> _Brief_
Your task is to output the listing word for word, with pictures excluded.

BEGIN

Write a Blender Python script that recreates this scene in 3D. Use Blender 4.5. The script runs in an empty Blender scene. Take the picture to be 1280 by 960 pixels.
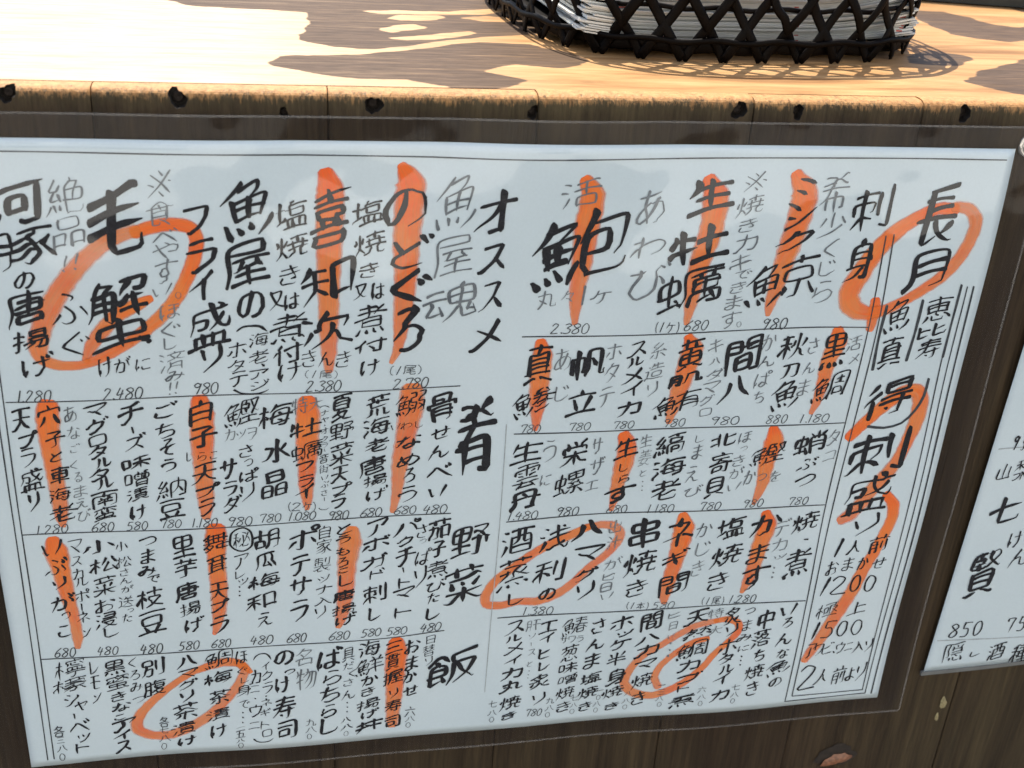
import bpy, bmesh, math, random
import numpy as np
from mathutils import Matrix, Vector

S = bpy.context.scene
COL = S.collection
rnd = random.Random(7)

# ------------------------------------------------------------ camera
ROWS = [(0.98274424, 0.02699857, -0.18298861, 0.12238539), (-0.17516414, 0.45366526, -0.87378794, -0.43451011), (0.05942455, 0.89076311, 0.45056610, 0.12146163)]
cd = bpy.data.cameras.new("camera")
cam = bpy.data.objects.new("camera", cd)
COL.objects.link(cam)
cam.matrix_world = Matrix([ROWS[0], ROWS[1], ROWS[2], (0, 0, 0, 1)])
cd.sensor_width = 36.0
cd.lens = 36.0 * 1477.2 / 1280.0
cd.clip_start = 0.02
cd.clip_end = 500.0
cd.dof.use_dof = True
cd.dof.focus_distance = 0.52
cd.dof.aperture_fstop = 16.0
S.camera = cam

# ------------------------------------------------------------ light
SUN_DIR = Vector((0.14, -0.50, -0.95)).normalized()      # the way the light travels
elev = math.asin(-SUN_DIR.z)
azim = math.atan2(-SUN_DIR.x, -SUN_DIR.y)
w = bpy.data.worlds.new("World")
S.world = w
w.use_nodes = True
nt = w.node_tree
nt.nodes.clear()
sky = nt.nodes.new("ShaderNodeTexSky")
sky.sky_type = 'NISHITA'
sky.sun_disc = False
sky.sun_elevation = elev
sky.sun_rotation = azim
sky.dust_density = 2.0
bg = nt.nodes.new("ShaderNodeBackground")
bg.inputs[1].default_value = 0.14
wo = nt.nodes.new("ShaderNodeOutputWorld")
nt.links.new(sky.outputs[0], bg.inputs[0])
nt.links.new(bg.outputs[0], wo.inputs[0])
sl = bpy.data.lights.new("sun", 'SUN')
sl.energy = 4.5
sl.angle = math.radians(0.5)
sl.color = (1.0, 0.93, 0.82)
sun = bpy.data.objects.new("sun", sl)
COL.objects.link(sun)
sun.rotation_euler = SUN_DIR.to_track_quat('-Z', 'Y').to_euler()
sun.location = (0, 0.5, 1.5)
S.view_settings.view_transform = 'Standard'
S.view_settings.look = 'None'
S.view_settings.gamma = 1.0
S.view_settings.exposure = 1.04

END

> _Response to this exercise_
Write a Blender Python script that recreates this scene in 3D. Use Blender 4.5. The script runs in an empty Blender scene. Take the picture to be 1280 by 960 pixels.
import bpy, bmesh, math, random
import numpy as np
from mathutils import Matrix, Vector

S = bpy.context.scene
COL = S.collection
rnd = random.Random(7)

# ------------------------------------------------------------ camera
ROWS = [(0.98274424, 0.02699857, -0.18298861, 0.12238539), (-0.17516414, 0.45366526, -0.87378794, -0.43451011), (0.05942455, 0.89076311, 0.45056610, 0.12146163)]
cd = bpy.data.cameras.new("camera")
cam = bpy.data.objects.new("camera", cd)
COL.objects.link(cam)
cam.matrix_world = Matrix([ROWS[0], ROWS[1], ROWS[2], (0, 0, 0, 1)])
cd.sensor_width = 36.0
cd.lens = 36.0 * 1477.2 / 1280.0
cd.clip_start = 0.02
cd.clip_end = 500.0
cd.dof.use_dof = True
cd.dof.focus_distance = 0.52
cd.dof.aperture_fstop = 16.0
S.camera = cam

# ------------------------------------------------------------ light
SUN_DIR = Vector((0.14, -0.50, -0.95)).normalized()      # the way the light travels
elev = math.asin(-SUN_DIR.z)
azim = math.atan2(-SUN_DIR.x, -SUN_DIR.y)
w = bpy.data.worlds.new("World")
S.world = w
w.use_nodes = True
nt = w.node_tree
nt.nodes.clear()
sky = nt.nodes.new("ShaderNodeTexSky")
sky.sky_type = 'NISHITA'
sky.sun_disc = False
sky.sun_elevation = elev
sky.sun_rotation = azim
sky.dust_density = 2.0
bg = nt.nodes.new("ShaderNodeBackground")
bg.inputs[1].default_value = 0.14
wo = nt.nodes.new("ShaderNodeOutputWorld")
nt.links.new(sky.outputs[0], bg.inputs[0])
nt.links.new(bg.outputs[0], wo.inputs[0])
sl = bpy.data.lights.new("sun", 'SUN')
sl.energy = 4.5
sl.angle = math.radians(0.5)
sl.color = (1.0, 0.93, 0.82)
sun = bpy.data.objects.new("sun", sl)
COL.objects.link(sun)
sun.rotation_euler = SUN_DIR.to_track_quat('-Z', 'Y').to_euler()
sun.location = (0, 0.5, 1.5)
S.view_settings.view_transform = 'Standard'
S.view_settings.look = 'None'
S.view_settings.gamma = 1.0
S.view_settings.exposure = 1.04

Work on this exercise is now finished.